_The request_
Using the records that follow, copy every line containing the word "empty".

_Rows_
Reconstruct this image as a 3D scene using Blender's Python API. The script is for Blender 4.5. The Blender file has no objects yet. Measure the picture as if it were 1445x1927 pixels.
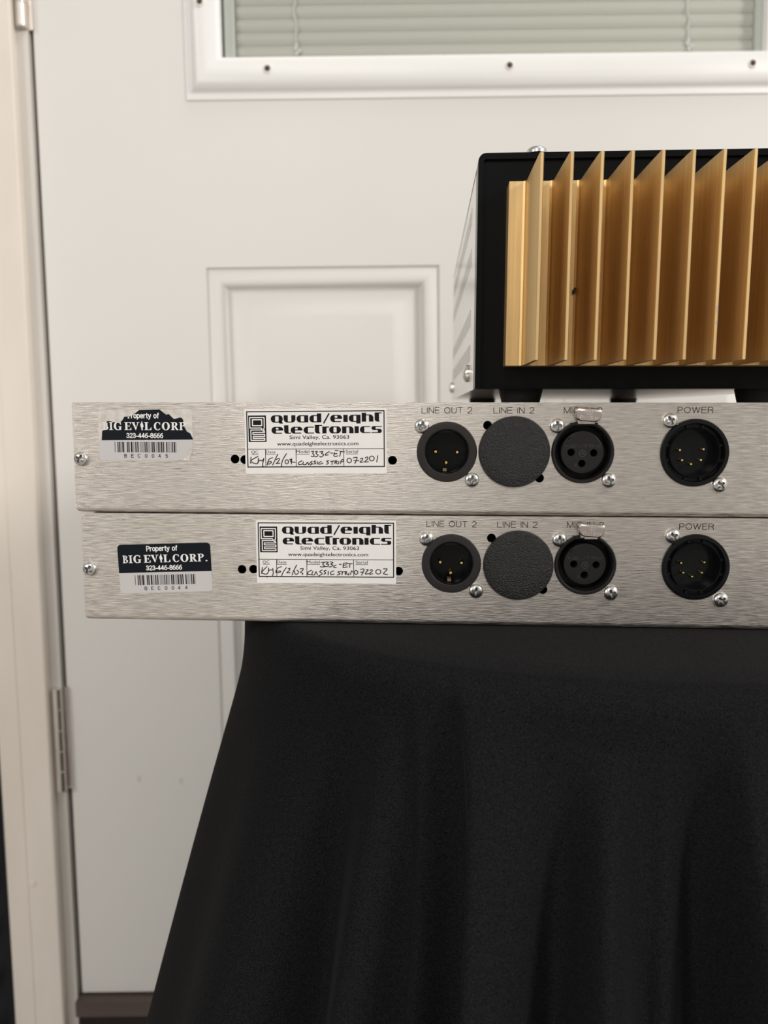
import bpy, bmesh, math, random
from mathutils import Matrix, Vector
from mathutils.geometry import tessellate_polygon
random.seed(7)
PI = math.pi
SC = bpy.context.scene
COL = SC.collection
# ------------------------------------------------------------------ camera, world, lights, exposure
# all measurements in mm; the top front edge of the upper equipment panel is x=any, y=0, z=0 and lies 650 mm over the floor
Z0 = 650.0
def W(x, y, z): return Vector((x / 1000, y / 1000, (z + Z0) / 1000))
cam_d = bpy.data.cameras.new('camera'); cam = bpy.data.objects.new('camera', cam_d); COL.objects.link(cam); SC.camera = cam
right = Vector((0.99858471, 0.05314016, 0.00216634)); up = Vector((-0.00805803, 0.11090896, 0.9937979)); fwd = Vector((-0.05257031, 0.99240885, -0.1111802))
cm = Matrix((right, up, -fwd)).transposed().to_4x4(); cm.translation = W(0, -302.01, -9.12)
cam.matrix_world = cm
cam_d.sensor_fit = 'HORIZONTAL'; cam_d.sensor_width = 36.0; cam_d.lens = 36.0 * 1447 / 1445
cam_d.clip_start = 0.01; cam_d.clip_end = 50
cam_d.dof.use_dof = True; cam_d.dof.focus_distance = 0.302; cam_d.dof.aperture_fstop = 16.0
wd = bpy.data.worlds.new('room_light'); SC.world = wd; wd.use_nodes = True
nt = wd.node_tree; nt.nodes.clear()
wo = nt.nodes.new('ShaderNodeOutputWorld'); wb = nt.nodes.new('ShaderNodeBackground')
tc = nt.nodes.new('ShaderNodeTexCoord'); sx = nt.nodes.new('ShaderNodeSeparateXYZ'); rp = nt.nodes.new('ShaderNodeValToRGB')
mr = nt.nodes.new('ShaderNodeMapRange'); mr.inputs[1].default_value = -1; mr.inputs[2].default_value = 1
nt.links.new(tc.outputs['Generated'], sx.inputs[0]); nt.links.new(sx.outputs['Z'], mr.inputs[0]); nt.links.new(mr.outputs[0], rp.inputs[0])
e = rp.color_ramp.elements
e[0].position = 0.15; e[0].color = (0.66, 0.63, 0.61, 1)
e[1].position = 0.85; e[1].color = (0.95, 0.93, 0.88, 1)
m_ = rp.color_ramp.elements.new(0.5); m_.color = (0.80, 0.77, 0.73, 1)
mx = nt.nodes.new('ShaderNodeMapRange'); mx.inputs[1].default_value = -1; mx.inputs[2].default_value = 1; mx.inputs[3].default_value = 0.62; mx.inputs[4].default_value = 1.25   # darker towards the foam-lined side of the room
vm = nt.nodes.new('ShaderNodeVectorMath'); vm.operation = 'SCALE'
nt.links.new(sx.outputs['X'], mx.inputs[0]); nt.links.new(rp.outputs[0], vm.inputs[0]); nt.links.new(mx.outputs[0], vm.inputs['Scale']); nt.links.new(vm.outputs[0], wb.inputs[0]); wb.inputs[1].default_value = 0.50; nt.links.new(wb.outputs[0], wo.inputs[0])
def area(name, loc, target, sx_, sy_, power, color):
    d = bpy.data.lights.new(name, 'AREA'); d.shape = 'RECTANGLE'; d.size = sx_; d.size_y = sy_; d.energy = power; d.color = color
    o = bpy.data.objects.new(name, d); COL.objects.link(o); o.location = loc
    o.rotation_euler = (Vector(target) - Vector(loc)).to_track_quat('-Z', 'Y').to_euler()
    return o
area('ceiling_lamp', (0.55, 0.02, 2.35), (0.40, 0.12, 0.6), 0.6, 0.4, 5.2, (1.0, 0.97, 0.93))
area('ceiling_lamp', (-0.5, -3.2, 2.2), (0.0, 0.3, 0.5), 0.8, 0.4, 17.0, (1.0, 0.97, 0.93))
area('ceiling_lamp', (3.1, -2.1, 2.2), (-0.1, 0.3, 0.3), 0.6, 0.5, 66.0, (1.0, 0.97, 0.93))
area('low_fill_light', (-2.1, -2.0, 1.3), (-0.3, 0.4, 0.2), 0.5, 0.5, 20.0, (1.0, 0.96, 0.92))  # added fill to brighten the lower door, not a fitting of the room
SC.view_settings.view_transform = 'Standard'
try: SC.view_settings.look = 'None'
except Exception: pass
SC.view_settings.exposure = 0.21; SC.view_settings.gamma = 1.0; SC.view_settings.use_curve_mapping = False
SC.cycles.max_bounces = 8

# ------------------------------------------------------------------ materials
def mat(name, col, rough=0.5, metal=0.0, noise=0.0, nscale=(20, 20, 20), bump=0.0, bscale=(200, 200, 200), col2=None, rvar=0.0, **kw):
    m = bpy.data.materials.new(name); m.use_nodes = True; n = m.node_tree.nodes; l = m.node_tree.links
    b = n['Principled BSDF']; b.inputs['Base Color'].default_value = (*col, 1); b.inputs['Roughness'].default_value = rough; b.inputs['Metallic'].default_value = metal
    for k, v in kw.items(): b.inputs[k].default_value = v
    t = n.new('ShaderNodeTexCoord')
    def tex(scale, detail=4):
        mp = n.new('ShaderNodeMapping'); mp.inputs['Scale'].default_value = scale; l.new(t.outputs['Object'], mp.inputs[0])
        x = n.new('ShaderNodeTexNoise'); x.inputs['Scale'].default_value = 1.0; x.inputs['Detail'].default_value = detail; l.new(mp.outputs[0], x.inputs['Vector']); return x
    if noise or col2:
        x = tex(nscale); r = n.new('ShaderNodeValToRGB'); l.new(x.outputs[0], r.inputs[0])
        c2 = col2 or tuple(c * (1 - noise) for c in col)
        r.color_ramp.elements[0].position = 0.35; r.color_ramp.elements[1].position = 0.65
        r.color_ramp.elements[0].color = (*c2, 1); r.color_ramp.elements[1].color = (*col, 1); l.new(r.outputs[0], b.inputs['Base Color'])
        if rvar:
            q = n.new('ShaderNodeMapRange'); q.inputs[1].default_value = 0.3; q.inputs[2].default_value = 0.7
            q.inputs[3].default_value = rough - rvar; q.inputs[4].default_value = rough + rvar; l.new(x.outputs[0], q.inputs[0]); l.new(q.outputs[0], b.inputs['Roughness'])
    if bump:
        x = tex(bscale, 3); bp = n.new('ShaderNodeBump'); bp.inputs['Strength'].default_value = bump; bp.inputs['Distance'].default_value = 0.001
        l.new(x.outputs[0], bp.inputs['Height']); l.new(bp.outputs[0], b.inputs['Normal'])
    return m
M = {}
M['alu'] = mat('brushed_aluminium', (0.76, 0.70, 0.64), 0.34, 1.0, noise=0.24, nscale=(150, 900, 2000), bump=0.22, bscale=(200, 900, 3200), rvar=0.10)
M['alu_side'] = mat('satin_aluminium', (0.82, 0.80, 0.78), 0.22, 1.0, noise=0.06, nscale=(900, 30, 900))
M['steel'] = mat('zinc_plated_steel', (0.78, 0.77, 0.74), 0.25, 1.0, noise=0.25, nscale=(900, 900, 900))
M['recess'] = mat('screw_recess', (0.30, 0.29, 0.28), 0.4, 1.0)
M['nickel'] = mat('nickel_tab', (0.60, 0.53, 0.48), 0.25, 1.0, noise=0.1, nscale=(300, 300, 300))
M['gold'] = mat('gold_anodised_aluminium', (0.74, 0.53, 0.265), 0.50, 1.0, noise=0.14, nscale=(700, 700, 18), bump=0.04, bscale=(1500, 1500, 30))
M['pin'] = mat('gold_plated_pin', (0.95, 0.72, 0.28), 0.18, 1.0)
M['blk'] = mat('black_plastic', (0.016, 0.0145, 0.0145), 0.38, 0, noise=0.1, nscale=(500, 500, 500))
M['charcoal'] = mat('charcoal_metal', (0.026, 0.023, 0.023), 0.42, 0.0, noise=0.1, nscale=(500, 500, 500))
M['blkgloss'] = mat('gloss_black_plastic', (0.006, 0.006, 0.0065), 0.18)
M['blkpaint'] = mat('black_paint', (0.005, 0.005, 0.0055), 0.25, 0, noise=0.1, nscale=(300, 300, 300))
M['dark'] = mat('unlit_inside', (0.01, 0.01, 0.01), 0.9)
M['rubber'] = mat('black_rubber', (0.016, 0.016, 0.016), 0.6, 0, noise=0.1, nscale=(300, 300, 300))
M['pebble'] = mat('pebbled_black_plastic', (0.009, 0.009, 0.009), 0.36, 0, bump=0.7, bscale=(1900, 1900, 1900))
M['paper'] = mat('label_paper', (0.80, 0.775, 0.75), 0.55, 0, noise=0.05, nscale=(90, 90, 90))
M['ink'] = mat('black_ink', (0.012, 0.010, 0.012), 0.6)
M['pen'] = mat('pen_ink', (0.03, 0.026, 0.03), 0.6)
M['silver'] = mat('silver_sticker', (0.54, 0.515, 0.51), 0.45, 0.0, noise=0.03, nscale=(100, 100, 100))
M['navy'] = mat('dark_navy_sticker', (0.006, 0.0085, 0.0125), 0.45)
M['white_ink'] = mat('white_ink', (0.78, 0.76, 0.74), 0.5)
M['grey_ink'] = mat('grey_ink', (0.30, 0.29, 0.29), 0.5)
M['residue'] = mat('torn_paper_residue', (0.68, 0.64, 0.60), 0.7, 0, col2=(0.52, 0.47, 0.41), nscale=(260, 260, 260))
M['legend'] = mat('screen_print', (0.03, 0.024, 0.024), 0.6)
M['door'] = mat('white_door_paint', (0.72, 0.695, 0.66), 0.42, 0, noise=0.02, nscale=(6, 6, 6), bump=0.02, bscale=(600, 600, 600))
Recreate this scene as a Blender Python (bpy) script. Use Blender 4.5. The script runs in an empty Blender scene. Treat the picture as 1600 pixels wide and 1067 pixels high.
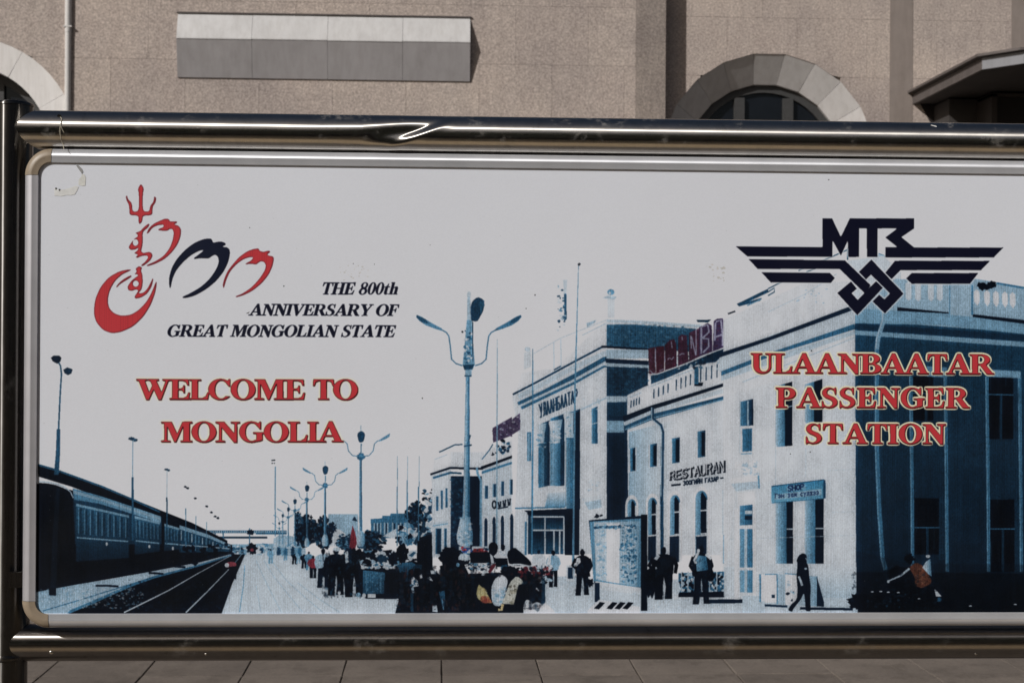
import bpy, bmesh, math, random
import numpy as np
from mathutils import Matrix, Vector

# ------------------------------------------------------------------ camera
SC = bpy.context.scene
COL = SC.collection
EYE = 1.60
YAW = math.radians(2.7)
ROLL = math.radians(0.385)
FPX = 2400.0                      # focal length in pixels of a 1600 wide frame
FWD = np.array([math.sin(YAW), math.cos(YAW), 0.0])
_r = np.array([math.cos(YAW), -math.sin(YAW), 0.0]); _u = np.array([0.0, 0.0, 1.0])
RGT = _r * math.cos(ROLL) + _u * math.sin(ROLL)
UPV = _u * math.cos(ROLL) - _r * math.sin(ROLL)
cam_d = bpy.data.cameras.new("camera")
cam = bpy.data.objects.new("camera", cam_d); COL.objects.link(cam)
cam_d.sensor_width = 36.0
cam_d.lens = FPX / 1600 * 36.0
cam_d.clip_start = 0.05; cam_d.clip_end = 3000
cam.matrix_world = Matrix(((RGT[0], UPV[0], -FWD[0], 0), (RGT[1], UPV[1], -FWD[1], 0),
                           (RGT[2], UPV[2], -FWD[2], EYE), (0, 0, 0, 1)))
cam_d.dof.use_dof = True
cam_d.dof.focus_distance = 3.0
cam_d.dof.aperture_fstop = 13.0
SC.camera = cam

# ------------------------------------------------------------------ sky and sun
SUN = Vector((-1.2, -1.0, 0.97)).normalized()      # towards the sun
w = bpy.data.worlds.new("World"); SC.world = w; w.use_nodes = True
nt = w.node_tree
bg = nt.nodes["Background"]
sky = nt.nodes.new("ShaderNodeTexSky"); sky.sky_type = 'NISHITA'; sky.sun_disc = False
sky.sun_elevation = math.asin(SUN.z)
sky.sun_rotation = math.atan2(SUN.x, SUN.y)
sky.air_density = 1.0; sky.dust_density = 4.0; sky.ozone_density = 1.0
nt.links.new(sky.outputs[0], bg.inputs[0]); bg.inputs[1].default_value = 0.05
sl = bpy.data.lights.new("sun", 'SUN'); sl.energy = 5.0; sl.angle = math.radians(0.53); sl.color = (1.0, 0.97, 0.935)
so = bpy.data.objects.new("sun", sl); COL.objects.link(so)
so.rotation_euler = SUN.to_track_quat('Z', 'Y').to_euler()
so.location = (-8, -5, 12)
vs = SC.view_settings
vs.view_transform = 'Standard'; vs.look = 'None'; vs.exposure = -0.67; vs.gamma = 1.0; vs.use_curve_mapping = False
SC.cycles.max_bounces = 8

# ------------------------------------------------------------------ sign plane
SY = 3.0                          # the sign stands 3 m in front of the camera
def on_plane(x, y, Y=SY):
    """point of the photograph's frame -> (x, z) on the upright plane at depth Y"""
    x = np.asarray(x, float); y = np.asarray(y, float)
    a = (x - 800) / FPX; b = (533.5 - y) / FPX
    dx = FWD[0] + RGT[0] * a + UPV[0] * b
    dy = FWD[1] + RGT[1] * a + UPV[1] * b
    dz = FWD[2] + RGT[2] * a + UPV[2] * b
    return dx / dy * Y, EYE + dz / dy * Y
# ================================================================== the print on the board (drawn in code)
BX0, BZ1 = [float(v) for v in on_plane(40, 240)]     # upper left corner of the canvas on the board, metres
PPM = 1600.0                                         # canvas pixels per metre
CW, CH = 4160, 1460
K = PPM * SY / FPX                                    # canvas pixels per photograph pixel (about 2)
CAN = np.empty((CH, CW, 3), np.float32)
PAPER = (190, 190, 192)
CAN[:] = np.array(PAPER, np.float32)
RNG = np.random.RandomState(7)
_rt = np.array([0, .12, .25, .40, .55, .70, .85, 1.0])
_rc = np.array([(3, 5, 10), (8, 17, 28), (18, 44, 63), (42, 85, 112), (90, 129, 153), (137, 158, 172), (168, 177, 184), PAPER], float)
def tone(t):
    if isinstance(t, (tuple, list)): return np.array(t, float)
    return np.array([np.interp(t, _rt, _rc[:, i]) for i in range(3)])
ORG = dict(A=(0, 0), B=(400, 0), C=(800, 0), D=(1200, 0), E=(0, 267), F=(400, 400), G=(800, 400), H=(1200, 300),
           I=(0, 800), J=(0, 534), K=(400, 800), L=(800, 800), M=(1200, 800), N=(400, 600), O=(800, 600), Q=(1200, 550), X=(0, 0))
SCL = {k: 4.0 for k in ORG}; SCL['X'] = 1.0
ORG.update(e1=(130, 280), e2=(240, 340), e3=(1140, 330), cr=(600, 840), ub=(1000, 480)); SCL.update(ub=7.467, e1=4.269, e2=7.62, e3=3.636, cr=5.714)
def xy(R, pts):
    """tracing coordinates -> canvas pixels"""
    a = np.array(pts, float) / SCL[R] + np.array(ORG[R], float)
    x, z = on_plane(a[:, 0], a[:, 1])
    return np.stack([(x - BX0) * PPM, (BZ1 - z) * PPM], 1)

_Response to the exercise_
Recreate this scene as a Blender Python (bpy) script. Use Blender 4.5. The script runs in an empty Blender scene. Treat the picture as 1600 pixels wide and 1067 pixels high.
CAN = np.empty((CH, CW, 3), np.float32)